What the Fran

Tenses, perspectives, points-of-view!

Another post trade, this week with Zachary. He gave me Tenses, Perspectives, Points-Of-View! What They Bring To Mind For Me As A Reader, which I love. I'm reading Zach's short story collection, Echoes of Distant Stars, because I also love me some queer scifi. It's great and you should check it out.

What would Zach write? Something very useful, like the punchy prose post. What am I going to write? A bit of flailing. Having written a bit about my love of present tense I'm thinking more about perspective and POV. But they all bundle up together when it comes to what they bring to mind for me as a reader.


Reading fanfic, there's more second person. More than the not-far-off-zero encountered in the wider world. The Night Circus has short sections between chapters in second person. (Forgot about In the Dream House.
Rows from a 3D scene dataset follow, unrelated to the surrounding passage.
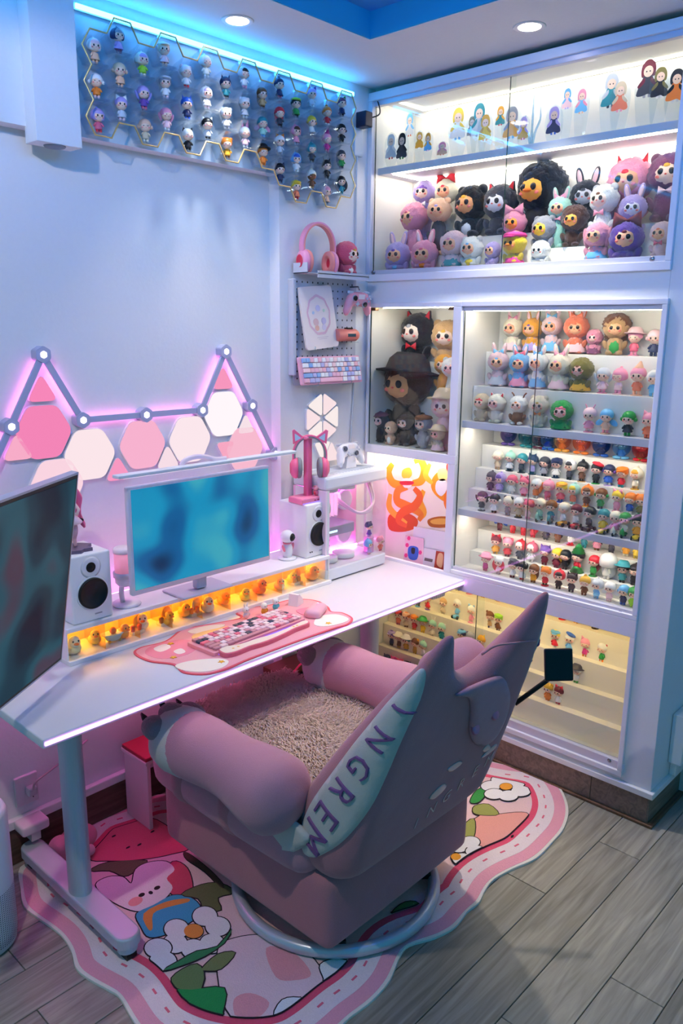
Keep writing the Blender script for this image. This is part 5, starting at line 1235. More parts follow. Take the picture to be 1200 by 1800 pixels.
fig_row([(873, ('ivory', 'beige', 'pompoms', 'cream', 'tan')), (894, ('mint', 'silver', 'bun', 'mint', 'charcoal', 'charcoal')), (915, ('teal', 'charcoal', 'buns', 'teal', 'charcoal', 'charcoal')), (934, ('navy', 'lavender', 'bow', 'navy', 'navy', 'charcoal')), (955, ('charcoal', 'grey', 'tails', 'black', 'black')),
         (976, ('navy', 'white', 'cap', 'navy', 'navy', 'navy')), (1000, ('black', 'charcoal', 'hood', 'white', 'black')), (1022, ('black', 'brown', 'bun', 'black', 'cocoa', 'tan')), (1047, ('black', 'black', 'beret', 'red', 'black', 'green')), (1069, ('navy', 'blue', 'pompoms', 'purple', 'white', 'lavender')),
         (1092, ('orange', 'red', 'cap', 'orange', 'teal')), (1117, ('amber', 'cream', 'hood', 'cream', 'tan', 'gold'))], 2.682, 1.140, .0735, 840, 'in the row below capsules', G1)
fig_row([(860, ('charcoal', 'black', 'hood', 'charcoal')), (876, ('purple', 'lavender', 'hood', 'lavender')), (897, ('rose', 'white', 'buns', 'pink', 'white')), (919, ('rose', 'pink', 'bow', 'rose', 'rose')), (940, ('white', 'orange', 'scarf', 'orange', 'white')), (961, ('pink', 'rose', 'hood', 'pink', 'pink')),
         (984, ('yellow', 'rose', 'cap', 'amber', 'blue', 'blue')), (1006, ('yellow', 'coral', 'hood', 'mint', 'mint')), (1030, ('brown', 'brown', 'hood', 'orange', 'orange', 'amber')), (1055, ('brown', 'green', 'pompoms', 'green', 'charcoal')), (1084, ('yellow', 'pink', 'bow', 'pink', 'pink', 'pink')),
         (1107, ('orange', 'blue', 'pompoms', 'white', 'white')), (1127, ('orange', 'olive', 'bear', 'orange', 'green'))], 2.638, 1.062, .0735, 885, 'in the third stepped row', G1)
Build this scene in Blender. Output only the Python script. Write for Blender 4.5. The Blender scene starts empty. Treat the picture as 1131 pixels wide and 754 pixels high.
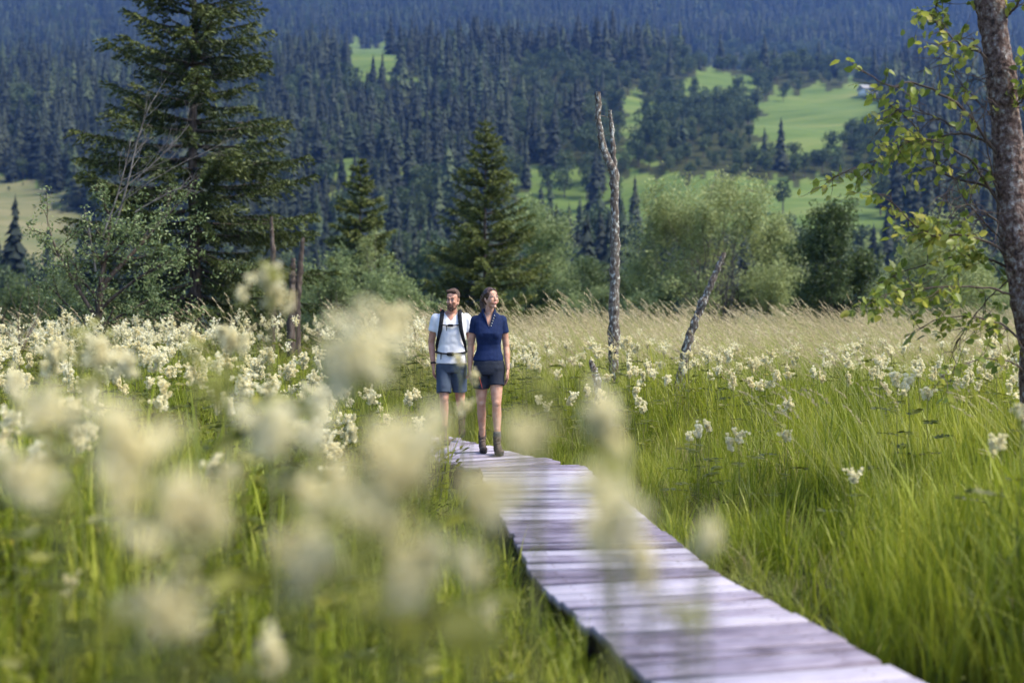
import bpy, math, random
import numpy as np
from mathutils import Vector, Matrix, noise as mnoise

SC = bpy.context.scene
COL = SC.collection
R = math.radians
rng = np.random.default_rng(7)
random.seed(7)

# ------------------------------------------------------------------ camera / photo geometry
F = 1257.0          # focal length in photograph pixels (40 mm on 36 mm)
CX, HY = 565.5, 355.0
CAMZ = 1.58
DECK = 0.22
def at(px, py, d):
    return Vector(((px - CX) / F * d, d, CAMZ - (py - HY) / F * d))

# ------------------------------------------------------------------ object helpers
def tag(o, label=None, cat=None, group=None, kind=None):
    if label: o['label'] = label
    if cat: o['category'] = cat
    if group: o['group'] = group
    if kind: o['kind'] = kind
    return o
def empty(name, loc=(0, 0, 0), rz=0):
    o = bpy.data.objects.new(name, None); COL.objects.link(o)
    o.location = loc; o.rotation_euler = (0, 0, rz); o.empty_display_size = .2
    return o
def link(name, me, parent=None, mat=None, smooth=False):
    o = bpy.data.objects.new(name, me); COL.objects.link(o)
    if parent is not None: o.parent = parent
    if mat is not None and not me.materials: me.materials.append(mat)
    if smooth: me.polygons.foreach_set('use_smooth', [True] * len(me.polygons))
    return o
def copy_tree(o, parent=None):
    c = o.copy(); COL.objects.link(c); c.parent = parent
    for ch in o.children: copy_tree(ch, c)
    return c

class MB:
    """collects raw verts / faces (numpy) and makes ONE mesh"""
    def __init__(s): s.v = []; s.f = {3: [], 4: []}; s.n = 0; s.tint = []; s.use_tint = False
    def add(s, v, f, t=0.5):
        v = np.asarray(v, dtype=np.float32).reshape(-1, 3); f = np.asarray(f, dtype=np.int64)
        s.v.append(v); s.f[f.shape[1]].append(f + s.n); s.n += len(v)
        s.tint.append(np.full(len(v), t, dtype=np.float32) if np.isscalar(t) else np.asarray(t, dtype=np.float32))
    def quads(s, P, t=0.5):            # P: (n,4,3)
        n = len(P)
        if n == 0: return
        s.add(P.reshape(-1, 3), np.arange(n * 4).reshape(n, 4), np.repeat(t, 4) if not np.isscalar(t) else t)
    def mesh(s, name, mat=None, smooth=False):
        me = bpy.data.meshes.new(name)
        V = np.concatenate(s.v); 
        f3 = np.concatenate(s.f[3]) if s.f[3] else np.zeros((0, 3), int)
        f4 = np.concatenate(s.f[4]) if s.f[4] else np.zeros((0, 4), int)
        me.vertices.add(len(V)); me.vertices.foreach_set('co', V.ravel())
        loops = np.concatenate([f3.ravel(), f4.ravel()]).astype(np.int32)
        me.loops.add(len(loops)); me.loops.foreach_set('vertex_index', loops)
        nf = len(f3) + len(f4)
        st = np.concatenate([np.arange(len(f3)) * 3, len(f3) * 3 + np.arange(len(f4)) * 4]).astype(np.int32)
        me.polygons.add(nf); me.polygons.foreach_set('loop_start', st)
        me.update(calc_edges=True)
        if smooth: me.polygons.foreach_set('use_smooth', np.ones(nf, dtype=bool))
        a = me.attributes.new('tint', 'FLOAT', 'POINT'); a.data.foreach_set('value', np.concatenate(s.tint))
        if mat: me.materials.append(mat)
        me.validate(); me.update()
        return me
    def build(s, name, mat, parent=None, smooth=False):
        return link(name, s.mesh(name, mat, smooth), parent)

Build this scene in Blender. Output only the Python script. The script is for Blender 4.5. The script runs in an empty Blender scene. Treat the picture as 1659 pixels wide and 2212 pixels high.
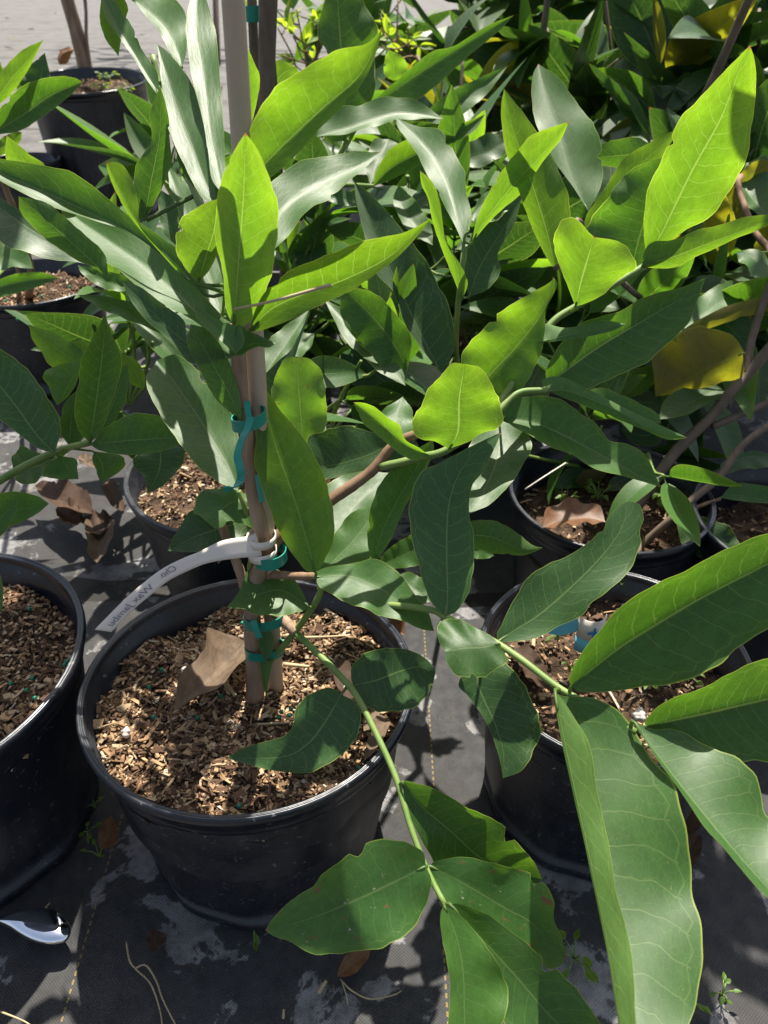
import bpy, math, random
from mathutils import Vector, Matrix
from math import radians as R_, sin, cos, pi
random.seed(7)
sc = bpy.context.scene
C = sc.collection
# ------------------------------------------------------------------ camera
FPX, CX, CY = 1661.0, 829.5, 1106.0
PITCH = R_(35.5)
CAM = Vector((0, 0, .70))
F = Vector((0, cos(PITCH), -sin(PITCH))); U = Vector((0, sin(PITCH), cos(PITCH))); RT = Vector((1, 0, 0))
cd = bpy.data.cameras.new('camera'); cam = bpy.data.objects.new('camera', cd); C.objects.link(cam)
cam.location = CAM; cam.rotation_euler = (pi/2 - PITCH, 0, 0)
cd.sensor_fit = 'VERTICAL'; cd.sensor_height = 24; cd.lens = 24*FPX/2212
cd.clip_start = .02; cd.clip_end = 200
cd.dof.use_dof = True; cd.dof.focus_distance = .56; cd.dof.aperture_fstop = 9
sc.camera = cam
# ------------------------------------------------------------------ light
SUN_EL, SUN_AZ = R_(65), R_(10)          # azimuth from +Y (ahead) towards +X (right)
w = bpy.data.worlds.new('World'); sc.world = w; w.use_nodes = True
wn = w.node_tree.nodes; sky = wn.new('ShaderNodeTexSky'); sky.sky_type = 'NISHITA'; sky.sun_disc = False
sky.sun_elevation = SUN_EL; sky.sun_rotation = SUN_AZ
sky.dust_density = 3.0; hs = wn.new('ShaderNodeHueSaturation'); hs.inputs['Saturation'].default_value = .75
w.node_tree.links.new(sky.outputs[0], hs.inputs['Color']); w.node_tree.links.new(hs.outputs[0], wn['Background'].inputs[0]); wn['Background'].inputs[1].default_value = .075
sl = bpy.data.lights.new('sun', 'SUN'); sl.energy = 5.0; sl.angle = R_(.5); sl.color = (1, .94, .83)
so = bpy.data.objects.new('sun', sl); C.objects.link(so)
SD = Vector((sin(SUN_AZ)*cos(SUN_EL), cos(SUN_AZ)*cos(SUN_EL), sin(SUN_EL)))
so.rotation_euler = SD.to_track_quat('Z', 'Y').to_euler(); so.location = SD*8
sc.view_settings.view_transform = 'Standard'; sc.view_settings.look = 'None'
sc.view_settings.exposure = 1.4; sc.view_settings.gamma = 1; sc.view_settings.use_curve_mapping = False
sc.cycles.max_bounces = 8; sc.cycles.diffuse_bounces = 4; sc.cycles.transmission_bounces = 6; sc.cycles.transparent_max_bounces = 6
sc.cycles.sample_clamp_indirect = 6

# ------------------------------------------------------------------ projection helpers (measured on the photograph)
def P(x, y, d): return CAM + d*(F + RT*((x-CX)/FPX) + U*((CY-y)/FPX))
def G(x, y, z=0.0):
    r = F + RT*((x-CX)/FPX) + U*((CY-y)/FPX)
    return CAM + r*((z-CAM.z)/r.z)

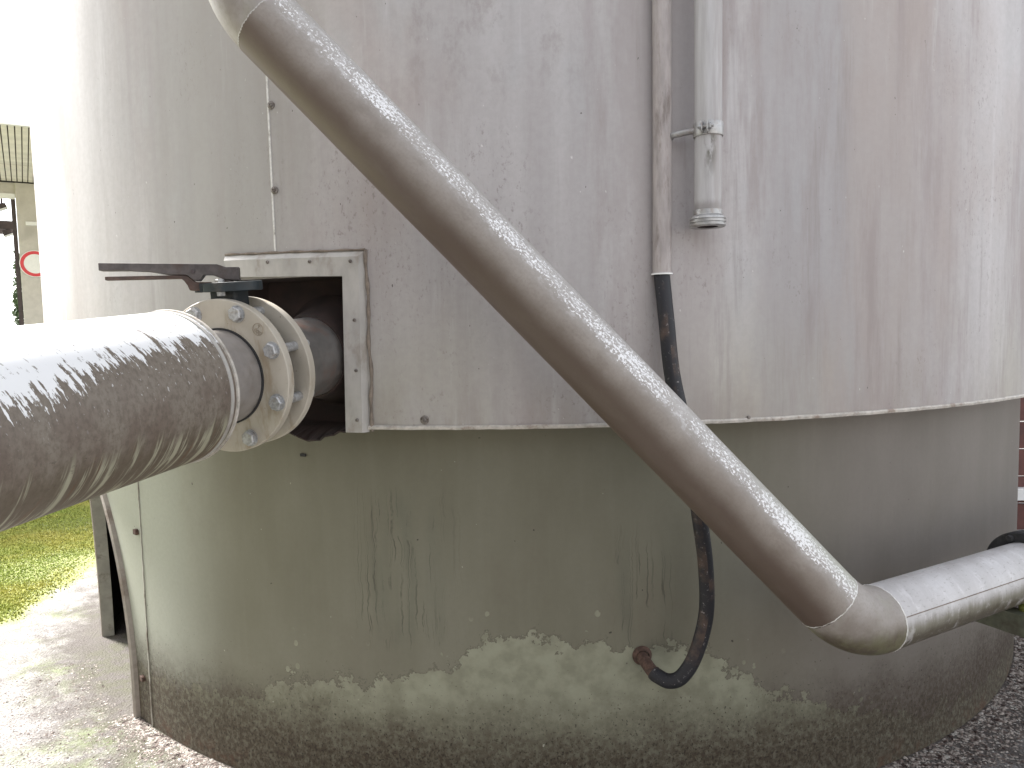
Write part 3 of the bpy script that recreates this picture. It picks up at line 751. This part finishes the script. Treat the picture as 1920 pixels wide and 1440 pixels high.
for th in BOLT_ANG:
    p = A_ * math.cos(th) * BC + U_ * math.sin(th) * BC
    b = sub(hexbolt('bolt', C0 + p, -D, M['zinc'], None, .0168, .0135, random.uniform(0, 1), .019), fl)
    sub(tube('bolt_shank', [C0 + p + D * .019, C0 + p + D * .081], .0105, M['zinc'], None, 20), fl)
# raised casting mark: ring, "200" and a small fork
mc = A_ * math.cos(R(44)) * .1465 + U_ * math.sin(R(44)) * .1465
V = []
mk = sub(lathe('cast_ring', [(.0120, 0), (.0124, .0016), (.0134, .0016), (.0138, 0)], C0 + mc + D * -.0004, -D, M['cast'], None, 40), fl)
def cast_text(txt, off, size, ang):
    cu = bpy.data.curves.new('cast_text', 'FONT'); cu.body = txt; cu.size = size; cu.align_x = 'CENTER'; cu.align_y = 'CENTER'; cu.extrude = .0013; cu.offset = .00035
    tmp = bpy.data.objects.new('tmp', cu); COL.objects.link(tmp)
    dg = bpy.context.evaluated_depsgraph_get(); me = bpy.data.meshes.new_from_object(tmp.evaluated_get(dg))
    bpy.data.objects.remove(tmp)
    ex = A_ * math.cos(ang) + U_ * math.sin(ang); ey = -A_ * math.sin(ang) + U_ * math.cos(ang); n_ = -D
    o_ = C0 + mc + A_ * off[0] + U_ * off[1] - D * .0008
    me.transform(Matrix(((ex.x, ey.x, n_.x, o_.x), (ex.y, ey.y, n_.y, o_.y), (ex.z, ey.z, n_.z, o_.z), (0, 0, 0, 1))))
    me.materials.clear()
    return sub(link('cast_mark', me, M['cast'], None, False), fl)
cast_text('200', (-.001, -.0045), .0115, R(140))
cast_text('Y', (.0035, .0055), .0095, R(-22))

# ------------------------------------------------------------------ butterfly valve
vb = C0 + D * .05
val = empty('butterfly_valve', (vb.x, vb.y, vb.z - .17), 'blue-black lever valve clamped between two cream flanges', 'valve')
keep(lathe('body', [(PR, -.0285), (.128, -.0285), (.131, -.024), (.131, .024), (.128, .0285), (PR, .0285)], vb, D, M['valve'], None, 96), val)
def vbox(name, ua, ub, wa, wd_, mat, parent=None, ctr=(0, 0), bevel=.003):
    return keep(prism(name, [(-wa / 2 + ctr[0], -wd_ / 2 + ctr[1]), (wa / 2 + ctr[0], -wd_ / 2 + ctr[1]), (wa / 2 + ctr[0], wd_ / 2 + ctr[1]), (-wa / 2 + ctr[0], wd_ / 2 + ctr[1])], vb + U_ * (ua + ub) / 2, A_, D, U_, ub - ua, mat, None, bevel), val)
vbox('neck', .125, .186, .066, .048, M['valve'])
# notch plate: three-quarter disc with a notched rim at the lever side
def notch_outline():
    pts = []
    for i in range(72):
        th = 2 * PI * i / 72; r_ = .082 if math.cos(th - R(185)) < .45 else (.076 if i % 2 else .083)
        pts.append((r_ * math.cos(th), r_ * .62 * math.sin(th)))
    return pts
keep(prism('notch_plate', notch_outline(), vb + U_ * .1945, A_, D, U_, .020, M['valve'], None, .0015), val)
keep(hexbolt('plate_bolt', vb + U_ * .2047 + A_ * .008 - D * .036, U_, M['zinc'], None, .0095, .007, .3), val)
keep(hexbolt('plate_nut', vb + U_ * .1840 + A_ * .008 - D * .036, -U_, M['zinc'], None, .0095, .009, .3), val)
keep(tube('stem', [vb + U_ * .19, vb + U_ * .222], .012, M['lever'], None, 20), val)
LV = Vector((-.972, -.235, 0)).normalized(); LW = Vector((-LV.y, LV.x, 0))
LO = vb + U_ * .2055 - LV * .0255 + Vector((0, 0, .0005))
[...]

There are some.) I'm not against it!

But today... first person plural. Collective narrators. The we.

The Virgin Suicides is probably the most well-known. But the book I'd love to take this opportunity to ramble on about is After Sappho by Selby Wynne Schwartz. I'm pretty into the whole Paris-as-cauldron-of-Sapphism vibe. Accidentally fell down that rabbit hole and there's no getting out. And that is where the book is largely set, if you can call it set anywhere. Natalie Barney and Romaine Brooks, Sylvia Beach and Gertrude Stein.

Obviously I'm aware of the grand tradition of Lesbianism (campaign to bring back the capitalisation) as a historical thing but this book was the first time I felt it. From the way it's constructed that's exactly what I was supposed to feel.

But Natalie had written Équivoque to tell us that we were possible in our own time.

We were possible in our own time! We were there. We were all through history - much as history likes to tell us we weren't. Not just there. Doing things. Making art. Falling in love. Getting Ulysses published.

(I read No Modernism Without Lesbians by Diana Souhami immediately before After Sappho. It is also extremely good and interesting. At some point I'll have to write up a reading list.)

The actual act of reading the book is so clear in my mind. Which happens, with the best books. Stumbling down the street later in the day trying to describe it to my wife. Trying to recommend it to anyone who might be even the slightest bit interested. In a dreamy sort of very factual fictionalisation, narrated by a formless chorus of women loving women. That I feel a part of, now. I am the we.

As long as we stayed in the rooms of Natalie Barney, we felt, we would be lit from within by the images of what we could be.

It's the ancient Greek chorus (Sappho! I see what she did there!) Which is an underutilised function nowadays, the chorus. I've seen several operas (I've got to say, I don't really get opera as an art form) where choruses are still in use, even in modern operas. Watching, commenting, judging. In Marx in London they were the weight of past and future. A chorus would probably work really well as a surveillance metaphor, or social media, or something.

Henceforth, we told Natalie Barney, Sappho would wear our clothes with buttons and collars. Sappho would drive our motor cars and write our novels.

(Looking for some good quotes and I ended up reading half the book! I would have posted this yesterday but I spent hours reading instead!)

Other great things about this book:

So there we go. Perspectives and points of view. And how they messed me up emotionally as a reader.